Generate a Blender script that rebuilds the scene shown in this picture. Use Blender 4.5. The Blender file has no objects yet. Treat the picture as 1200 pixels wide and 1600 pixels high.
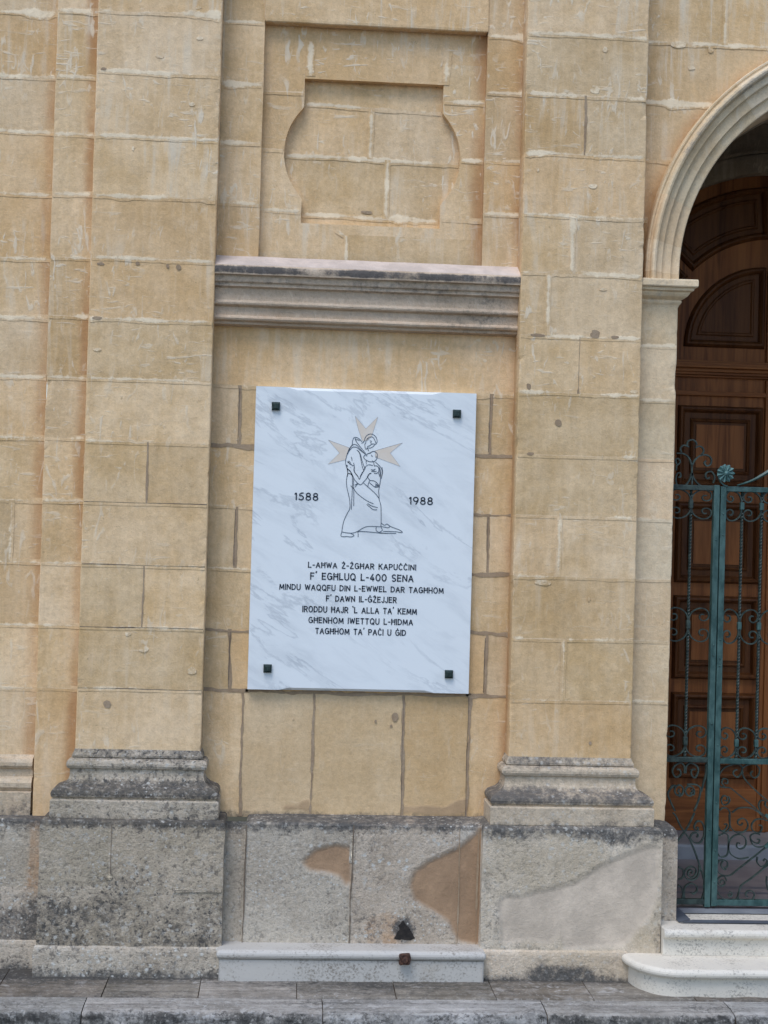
import bpy, bmesh, math, random
from mathutils import Vector, Matrix, noise
random.seed(7)
S = bpy.context.scene
COL = S.collection
R = math.radians

# ------------------------------------------------------------------ camera
F, YAW, PITCH, ROLL = 2311.0, 0.0663001525, 0.0172299413, 0.0276008347   # focal length in 1/1600 of the picture height
CAM = Vector((0, -5.5, 1.575))
def cam_axes():
    fw = Vector((math.sin(YAW), math.cos(YAW), 0)); r = Vector((math.cos(YAW), -math.sin(YAW), 0)); u = Vector((0, 0, 1))
    fw2 = fw*math.cos(PITCH)+u*math.sin(PITCH); u2 = u*math.cos(PITCH)-fw*math.sin(PITCH)
    return r*math.cos(ROLL)+u2*math.sin(ROLL), u2*math.cos(ROLL)-r*math.sin(ROLL), fw2
AX = cam_axes()
cd = bpy.data.cameras.new('camera'); cam = bpy.data.objects.new('camera', cd); COL.objects.link(cam)
cd.sensor_fit = 'VERTICAL'; cd.sensor_height = 24; cd.sensor_width = 18; cd.lens = 24*F/1600
cd.clip_start = .05; cd.clip_end = 500
m = Matrix.Identity(4)
for k in range(3):
    m[k][0] = AX[0][k]; m[k][1] = AX[1][k]; m[k][2] = -AX[2][k]; m[k][3] = CAM[k]
cam.matrix_world = m
S.camera = cam
# ------------------------------------------------------------------ light
SUN_EL, SUN_AZ = R(60), R(-30)      # azimuth measured from straight out of the wall, negative = to the left
sd = Vector((math.sin(SUN_AZ)*math.cos(SUN_EL), -math.cos(SUN_AZ)*math.cos(SUN_EL), math.sin(SUN_EL)))
W = bpy.data.worlds.new('World'); S.world = W; W.use_nodes = True
nt = W.node_tree; bg = nt.nodes['Background']
sk = nt.nodes.new('ShaderNodeTexSky'); sk.sky_type = 'NISHITA'; sk.sun_disc = False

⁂

→ Given problem
Find each line that has the word "picture", then copy it out.

→ Result for this task
Generate a Blender script that rebuilds the scene shown in this picture. Use Blender 4.5. The Blender file has no objects yet. Treat the picture as 1200 pixels wide and 1600 pixels high.
F, YAW, PITCH, ROLL = 2311.0, 0.0663001525, 0.0172299413, 0.0276008347   # focal length in 1/1600 of the picture height